Oil Holds Losses as Risk Premium Recedes Before OPEC+ Decision
(Bloomberg) -- Oil held its biggest weekly loss in more than two years, as hedge funds piled into bearish bets after a fragile truce between Iran and Israel before a likely OPEC+ supply hike.
Brent traded above $67 a barrel after sliding 12% last week, while West Texas Intermediate was around $65. Iran said it remains skeptical that the US-brokered ceasefire with Israel will last, although President Donald Trump suggested he might back eventual sanctions relief for the Islamic Republic “if they can be peaceful.”

Key members of the Organization of the Petroleum Exporting Countries and its allies are ready to consider another 411,000 barrel-a-day increase for August when they meet on Sunday, according to several delegates.

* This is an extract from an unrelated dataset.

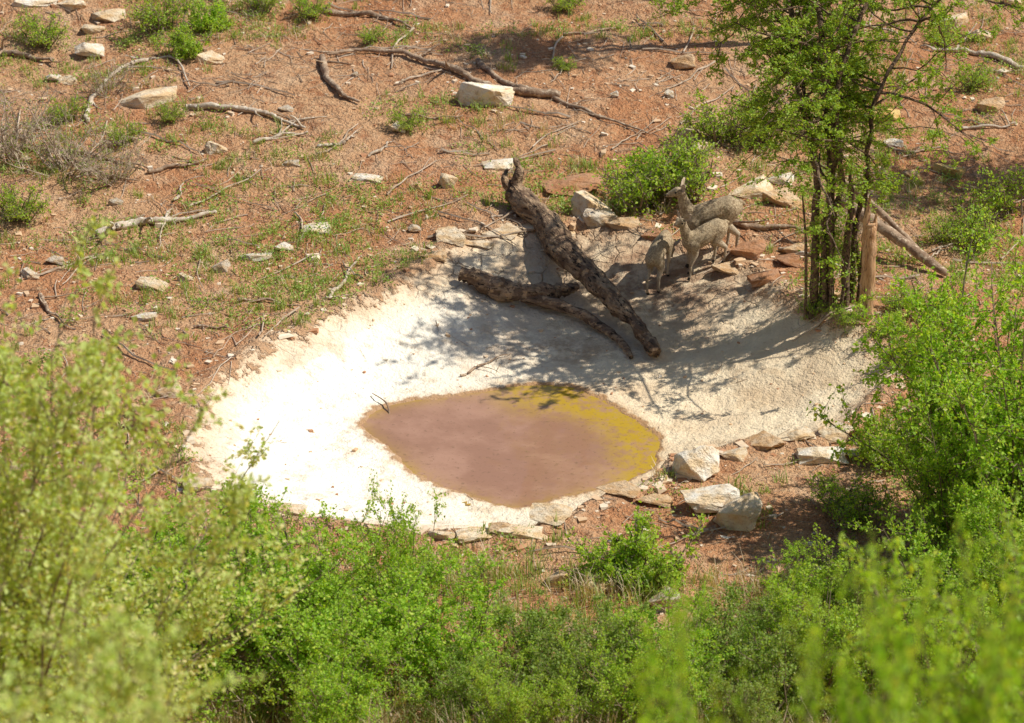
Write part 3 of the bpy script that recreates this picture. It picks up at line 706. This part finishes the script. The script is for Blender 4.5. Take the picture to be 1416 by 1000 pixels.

It would be the fourth month in a row the group agreed on such a bumper hike, triple the initially planned volumes.
“The trajectory of Iran’s oil exports and its impact on Brent oil futures will likely move to the background in coming days as markets re‑focus on the OPEC+ supply decision,” said Vivek Dhar, an analyst with Commonwealth Bank of Australia. OPEC+ likely has “an acceptance that a lower oil price will prevent further market share erosion.”
Oil is trading near where it started before Israel first attacked Iran on June 13, with futures on track for a 10% loss this quarter, as focus returns to supply and demand balances. Apart from the potential OPEC+ increase, which may worsen a glut forecast for later this year, investors will be focused on trade talks — with just 10 days until Trump’s country-specific tariffs are set to resume.
There were signs of progress in some negotiations, with Canada rescinding a tax to advance a trade arrangement and seeking a deal by July 21. Meanwhile, the oil demand outlook for China — the biggest crude importer — turned slightly less bearish after factory activity improved for a second month, although it still remained in contraction.